SunRay Kelley (featured in Builders of the Pacific Coast) just finished this stove in a strawbale house in Lake County, California. The design is the result of many stoves built over many years. The outer facing is soapstone. There are copper coils that heat water and as well, run hot water through pipes in the floor for radiant heating. At the top is a bread/pizza oven. This one unit heats the house (the air as well as the floor), provides hot water, and is an oven for cooking. SunRay says the soapstone “…takes on deep heat.” The floor is a “…heat battery” that stores heat. He calls it the Goddess of Contentment stove. He says it works really well, the floor is toasty warm and the pizza gets perfectly cooked.
SunRay and his girlfriend Bonnie were here last night, on their way to Santa Barbara, LA, then Mexico for 6 weeks, in their soon-to-be solar-powered camper.
Next up for SunRay in the stove department is in a new house he’s building on his own property in Washington: the same configuration stove, but with the addition of a steam boiler to run a turbine that produces electricity. We are into new territory here!
Photo by Bonnie
I’ve been walking over to document my neighbor Steve’s progress in moving a house onto a foundation on his lot. I discovered this great predator-proof chicken yard. Steve used rebar to form a dome shape (strength-in-curves) frame and covered it with chicken wire. We are about to build a new chicken coop for our bantams and I’m going to use this setup for their yard.

Shakes by Bruno, shaking by Billy
This Saturday, 11/6, I’m giving a short talk (with slides) in San Francisco titled “The Half-Acre Homestead in the 21st Century.” It’s from 2:00 PM to 2:45 PM. I went around and shot a bunch of photos around home and garden (below is living room). The idea is to show people what I’ve learned in 50 years of building, gardening, maintenance, and useful tools.
On Sunday, from 1PM to 1:45 PM, I’m doing a presentation titled: “Creative Carpentry: Builders of the Pacific Coast,” which chronicles my 2 years shooting photos and interviewing carpenters in the Pacific Northwest.
The SF Green Festival is this weekend, Nov. 6-7, at the SF Concourse Exhibition Center (a cool building), 635 8th St (at Brannan), San Francisco, CA 94103. It’s usually jam packed, a good-vibes event. We’ll have a booth and be selling books.
https://www.greenfestivals.org/sf/updates/

We’ve had 2″ of rain in the last 3 days. A bit early, and it feels good after the long dry period we always have (almost 6 months). Each year I seem to be late in getting porcinis, so this season I’m starting early. Not a fungi in sight at my porcini meadows yesterday, but this well-developed cauliflower mushroom was sitting next to a rotting pine stump.

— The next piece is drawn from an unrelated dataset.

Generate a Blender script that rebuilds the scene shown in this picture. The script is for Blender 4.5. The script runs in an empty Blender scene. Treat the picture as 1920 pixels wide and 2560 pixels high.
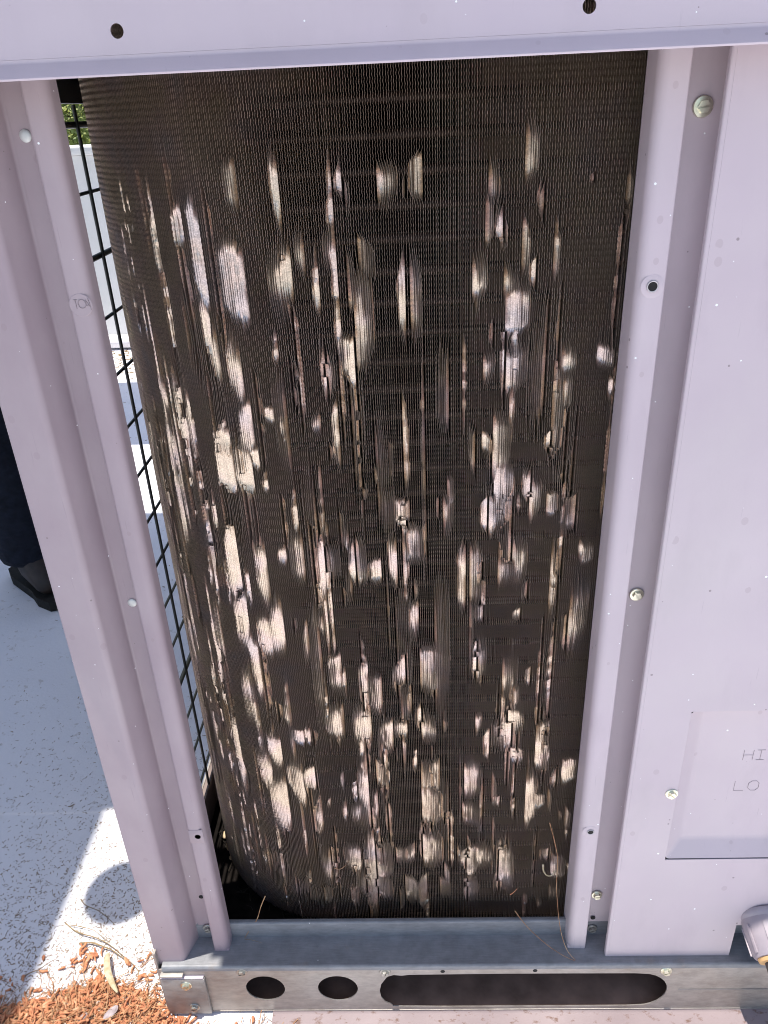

It’s flavorful. Sauteed last night and mixed with potatoes and chicken gravy, then this morning in a potato-chard-onion omelette.
Today I’m starting to get ready for my talk at the SF Green Festival on Saturday, Nov. 6th on “The Half-Acre Homestead in the 21st Century.” Am shooting pics of house, compost bins, garden and building tools, the stuff that keeps this place running.
We now have a flock of about 24 bantams, maybe 7 of which are these Silver Sebrights. We have one Golden Sebright. I fell in love with these beautiful birds a few years ago when I saw a 10-year-old girl’s flock at the Mendocino County Fair. They lay very small eggs, are a bit skittish, but oh those white feathers outlined in black! We get all our chickens from Murray McMurray Hatchery; they come via the U.S. post office overnight.